Directions:
Your task is to print all of the data word for word.

[Scripts that build scenes]
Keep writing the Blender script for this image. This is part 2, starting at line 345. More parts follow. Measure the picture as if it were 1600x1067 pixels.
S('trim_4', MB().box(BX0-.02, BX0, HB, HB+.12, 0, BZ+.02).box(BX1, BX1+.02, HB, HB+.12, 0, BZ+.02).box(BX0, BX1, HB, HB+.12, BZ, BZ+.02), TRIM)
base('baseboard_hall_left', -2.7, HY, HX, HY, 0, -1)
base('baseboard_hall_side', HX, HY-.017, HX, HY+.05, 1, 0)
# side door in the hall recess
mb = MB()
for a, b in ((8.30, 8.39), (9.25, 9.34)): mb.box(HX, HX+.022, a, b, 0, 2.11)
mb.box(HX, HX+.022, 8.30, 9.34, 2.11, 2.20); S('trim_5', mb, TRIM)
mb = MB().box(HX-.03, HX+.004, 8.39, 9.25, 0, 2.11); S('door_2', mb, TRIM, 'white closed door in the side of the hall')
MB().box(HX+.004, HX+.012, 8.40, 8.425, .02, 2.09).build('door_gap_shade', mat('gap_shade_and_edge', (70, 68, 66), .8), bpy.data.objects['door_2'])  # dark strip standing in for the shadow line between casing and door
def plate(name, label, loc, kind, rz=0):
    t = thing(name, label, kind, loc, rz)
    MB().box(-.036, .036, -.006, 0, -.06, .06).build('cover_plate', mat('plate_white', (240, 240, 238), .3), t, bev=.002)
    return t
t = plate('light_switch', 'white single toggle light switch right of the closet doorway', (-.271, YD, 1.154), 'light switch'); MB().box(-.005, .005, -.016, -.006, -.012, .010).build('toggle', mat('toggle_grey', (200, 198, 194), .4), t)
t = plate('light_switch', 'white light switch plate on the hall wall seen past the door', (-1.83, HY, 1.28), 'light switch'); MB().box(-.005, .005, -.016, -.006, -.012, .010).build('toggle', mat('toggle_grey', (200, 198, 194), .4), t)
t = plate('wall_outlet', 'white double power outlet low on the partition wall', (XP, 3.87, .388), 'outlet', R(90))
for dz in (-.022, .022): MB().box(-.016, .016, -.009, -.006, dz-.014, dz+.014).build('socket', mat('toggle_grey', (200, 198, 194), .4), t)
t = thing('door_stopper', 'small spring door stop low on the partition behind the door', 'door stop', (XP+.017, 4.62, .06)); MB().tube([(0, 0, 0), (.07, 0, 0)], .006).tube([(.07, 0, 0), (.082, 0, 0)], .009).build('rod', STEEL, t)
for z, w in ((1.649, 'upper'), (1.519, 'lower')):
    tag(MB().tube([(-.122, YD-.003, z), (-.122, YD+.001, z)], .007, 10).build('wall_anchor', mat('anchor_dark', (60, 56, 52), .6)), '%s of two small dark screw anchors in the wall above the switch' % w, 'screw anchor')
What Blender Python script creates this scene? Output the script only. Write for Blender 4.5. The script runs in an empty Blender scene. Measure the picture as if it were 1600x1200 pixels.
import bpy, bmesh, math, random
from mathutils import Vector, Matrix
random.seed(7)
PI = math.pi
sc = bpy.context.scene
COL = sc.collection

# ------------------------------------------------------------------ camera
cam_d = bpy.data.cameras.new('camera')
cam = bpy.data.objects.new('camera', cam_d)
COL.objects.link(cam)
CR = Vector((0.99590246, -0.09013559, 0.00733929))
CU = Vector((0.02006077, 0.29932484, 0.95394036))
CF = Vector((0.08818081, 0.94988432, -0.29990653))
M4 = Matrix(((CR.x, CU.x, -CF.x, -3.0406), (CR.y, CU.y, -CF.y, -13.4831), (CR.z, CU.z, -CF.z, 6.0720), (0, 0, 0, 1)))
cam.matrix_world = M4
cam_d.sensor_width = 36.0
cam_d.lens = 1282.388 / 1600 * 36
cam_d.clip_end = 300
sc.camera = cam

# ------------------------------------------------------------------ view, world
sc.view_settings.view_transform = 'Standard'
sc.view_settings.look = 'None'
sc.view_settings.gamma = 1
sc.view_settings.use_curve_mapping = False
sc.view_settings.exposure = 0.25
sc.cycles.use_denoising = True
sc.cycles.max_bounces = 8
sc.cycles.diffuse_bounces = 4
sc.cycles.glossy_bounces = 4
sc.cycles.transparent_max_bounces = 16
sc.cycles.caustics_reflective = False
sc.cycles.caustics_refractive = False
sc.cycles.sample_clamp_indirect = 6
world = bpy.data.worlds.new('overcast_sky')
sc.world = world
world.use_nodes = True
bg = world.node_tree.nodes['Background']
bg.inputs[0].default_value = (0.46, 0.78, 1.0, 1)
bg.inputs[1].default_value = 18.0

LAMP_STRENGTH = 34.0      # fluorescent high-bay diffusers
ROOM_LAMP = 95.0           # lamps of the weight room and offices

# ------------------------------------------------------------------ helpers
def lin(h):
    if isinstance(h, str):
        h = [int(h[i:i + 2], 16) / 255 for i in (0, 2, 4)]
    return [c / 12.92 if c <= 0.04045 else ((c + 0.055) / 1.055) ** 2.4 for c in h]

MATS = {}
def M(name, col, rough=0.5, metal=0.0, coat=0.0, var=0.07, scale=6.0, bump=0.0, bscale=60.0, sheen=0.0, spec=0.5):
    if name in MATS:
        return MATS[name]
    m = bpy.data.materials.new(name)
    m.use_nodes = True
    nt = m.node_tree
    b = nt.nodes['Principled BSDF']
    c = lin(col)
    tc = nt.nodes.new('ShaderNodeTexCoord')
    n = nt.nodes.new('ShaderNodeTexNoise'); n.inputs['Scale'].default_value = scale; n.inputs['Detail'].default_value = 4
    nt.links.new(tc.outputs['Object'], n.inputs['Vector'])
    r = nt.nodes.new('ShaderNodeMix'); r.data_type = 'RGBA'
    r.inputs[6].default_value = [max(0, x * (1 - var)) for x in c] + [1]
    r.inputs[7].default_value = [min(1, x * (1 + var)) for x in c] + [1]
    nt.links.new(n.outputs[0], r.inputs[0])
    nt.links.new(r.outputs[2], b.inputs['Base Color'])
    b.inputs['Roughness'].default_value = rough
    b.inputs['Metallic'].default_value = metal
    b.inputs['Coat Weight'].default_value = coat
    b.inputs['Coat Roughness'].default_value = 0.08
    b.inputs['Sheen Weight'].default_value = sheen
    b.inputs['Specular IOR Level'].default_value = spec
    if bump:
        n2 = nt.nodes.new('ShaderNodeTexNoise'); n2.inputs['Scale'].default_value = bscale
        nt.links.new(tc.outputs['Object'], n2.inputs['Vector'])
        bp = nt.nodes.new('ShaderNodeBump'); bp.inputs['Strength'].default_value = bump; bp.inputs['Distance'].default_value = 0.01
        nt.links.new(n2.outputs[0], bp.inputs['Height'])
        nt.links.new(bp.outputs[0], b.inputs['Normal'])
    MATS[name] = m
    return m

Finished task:
Keep writing the Blender script for this image. This is part 2, starting at line 345. More parts follow. Measure the picture as if it were 1600x1067 pixels.
S('trim_4', MB().box(BX0-.02, BX0, HB, HB+.12, 0, BZ+.02).box(BX1, BX1+.02, HB, HB+.12, 0, BZ+.02).box(BX0, BX1, HB, HB+.12, BZ, BZ+.02), TRIM)
base('baseboard_hall_left', -2.7, HY, HX, HY, 0, -1)
base('baseboard_hall_side', HX, HY-.017, HX, HY+.05, 1, 0)
# side door in the hall recess
mb = MB()
for a, b in ((8.30, 8.39), (9.25, 9.34)): mb.box(HX, HX+.022, a, b, 0, 2.11)
mb.box(HX, HX+.022, 8.30, 9.34, 2.11, 2.20); S('trim_5', mb, TRIM)
mb = MB().box(HX-.03, HX+.004, 8.39, 9.25, 0, 2.11); S('door_2', mb, TRIM, 'white closed door in the side of the hall')
MB().box(HX+.004, HX+.012, 8.40, 8.425, .02, 2.09).build('door_gap_shade', mat('gap_shade_and_edge', (70, 68, 66), .8), bpy.data.objects['door_2'])  # dark strip standing in for the shadow line between casing and door
def plate(name, label, loc, kind, rz=0):
    t = thing(name, label, kind, loc, rz)
    MB().box(-.036, .036, -.006, 0, -.06, .06).build('cover_plate', mat('plate_white', (240, 240, 238), .3), t, bev=.002)
    return t
t = plate('light_switch', 'white single toggle light switch right of the closet doorway', (-.271, YD, 1.154), 'light switch'); MB().box(-.005, .005, -.016, -.006, -.012, .010).build('toggle', mat('toggle_grey', (200, 198, 194), .4), t)
t = plate('light_switch', 'white light switch plate on the hall wall seen past the door', (-1.83, HY, 1.28), 'light switch'); MB().box(-.005, .005, -.016, -.006, -.012, .010).build('toggle', mat('toggle_grey', (200, 198, 194), .4), t)
t = plate('wall_outlet', 'white double power outlet low on the partition wall', (XP, 3.87, .388), 'outlet', R(90))
for dz in (-.022, .022): MB().box(-.016, .016, -.009, -.006, dz-.014, dz+.014).build('socket', mat('toggle_grey', (200, 198, 194), .4), t)
t = thing('door_stopper', 'small spring door stop low on the partition behind the door', 'door stop', (XP+.017, 4.62, .06)); MB().tube([(0, 0, 0), (.07, 0, 0)], .006).tube([(.07, 0, 0), (.082, 0, 0)], .009).build('rod', STEEL, t)
for z, w in ((1.649, 'upper'), (1.519, 'lower')):
    tag(MB().tube([(-.122, YD-.003, z), (-.122, YD+.001, z)], .007, 10).build('wall_anchor', mat('anchor_dark', (60, 56, 52), .6)), '%s of two small dark screw anchors in the wall above the switch' % w, 'screw anchor')
What Blender Python script creates this scene? Output the script only. Write for Blender 4.5. The script runs in an empty Blender scene. Measure the picture as if it were 1600x1200 pixels.
import bpy, bmesh, math, random
from mathutils import Vector, Matrix
random.seed(7)
PI = math.pi
sc = bpy.context.scene
COL = sc.collection

# ------------------------------------------------------------------ camera
cam_d = bpy.data.cameras.new('camera')
cam = bpy.data.objects.new('camera', cam_d)
COL.objects.link(cam)
CR = Vector((0.99590246, -0.09013559, 0.00733929))
CU = Vector((0.02006077, 0.29932484, 0.95394036))
CF = Vector((0.08818081, 0.94988432, -0.29990653))
M4 = Matrix(((CR.x, CU.x, -CF.x, -3.0406), (CR.y, CU.y, -CF.y, -13.4831), (CR.z, CU.z, -CF.z, 6.0720), (0, 0, 0, 1)))
cam.matrix_world = M4
cam_d.sensor_width = 36.0
cam_d.lens = 1282.388 / 1600 * 36
cam_d.clip_end = 300
sc.camera = cam

# ------------------------------------------------------------------ view, world
sc.view_settings.view_transform = 'Standard'
sc.view_settings.look = 'None'
sc.view_settings.gamma = 1
sc.view_settings.use_curve_mapping = False
sc.view_settings.exposure = 0.25
sc.cycles.use_denoising = True
sc.cycles.max_bounces = 8
sc.cycles.diffuse_bounces = 4
sc.cycles.glossy_bounces = 4
sc.cycles.transparent_max_bounces = 16
sc.cycles.caustics_reflective = False
sc.cycles.caustics_refractive = False
sc.cycles.sample_clamp_indirect = 6
world = bpy.data.worlds.new('overcast_sky')
sc.world = world
world.use_nodes = True
bg = world.node_tree.nodes['Background']
bg.inputs[0].default_value = (0.46, 0.78, 1.0, 1)
bg.inputs[1].default_value = 18.0

LAMP_STRENGTH = 34.0      # fluorescent high-bay diffusers
ROOM_LAMP = 95.0           # lamps of the weight room and offices

# ------------------------------------------------------------------ helpers
def lin(h):
    if isinstance(h, str):
        h = [int(h[i:i + 2], 16) / 255 for i in (0, 2, 4)]
    return [c / 12.92 if c <= 0.04045 else ((c + 0.055) / 1.055) ** 2.4 for c in h]

MATS = {}
def M(name, col, rough=0.5, metal=0.0, coat=0.0, var=0.07, scale=6.0, bump=0.0, bscale=60.0, sheen=0.0, spec=0.5):
    if name in MATS:
        return MATS[name]
    m = bpy.data.materials.new(name)
    m.use_nodes = True
    nt = m.node_tree
    b = nt.nodes['Principled BSDF']
    c = lin(col)
    tc = nt.nodes.new('ShaderNodeTexCoord')
    n = nt.nodes.new('ShaderNodeTexNoise'); n.inputs['Scale'].default_value = scale; n.inputs['Detail'].default_value = 4
    nt.links.new(tc.outputs['Object'], n.inputs['Vector'])
    r = nt.nodes.new('ShaderNodeMix'); r.data_type = 'RGBA'
    r.inputs[6].default_value = [max(0, x * (1 - var)) for x in c] + [1]
    r.inputs[7].default_value = [min(1, x * (1 + var)) for x in c] + [1]
    nt.links.new(n.outputs[0], r.inputs[0])
    nt.links.new(r.outputs[2], b.inputs['Base Color'])
    b.inputs['Roughness'].default_value = rough
    b.inputs['Metallic'].default_value = metal
    b.inputs['Coat Weight'].default_value = coat
    b.inputs['Coat Roughness'].default_value = 0.08
    b.inputs['Sheen Weight'].default_value = sheen
    b.inputs['Specular IOR Level'].default_value = spec
    if bump:
        n2 = nt.nodes.new('ShaderNodeTexNoise'); n2.inputs['Scale'].default_value = bscale
        nt.links.new(tc.outputs['Object'], n2.inputs['Vector'])
        bp = nt.nodes.new('ShaderNodeBump'); bp.inputs['Strength'].default_value = bump; bp.inputs['Distance'].default_value = 0.01
        nt.links.new(n2.outputs[0], bp.inputs['Height'])
        nt.links.new(bp.outputs[0], b.inputs['Normal'])
    MATS[name] = m
    return m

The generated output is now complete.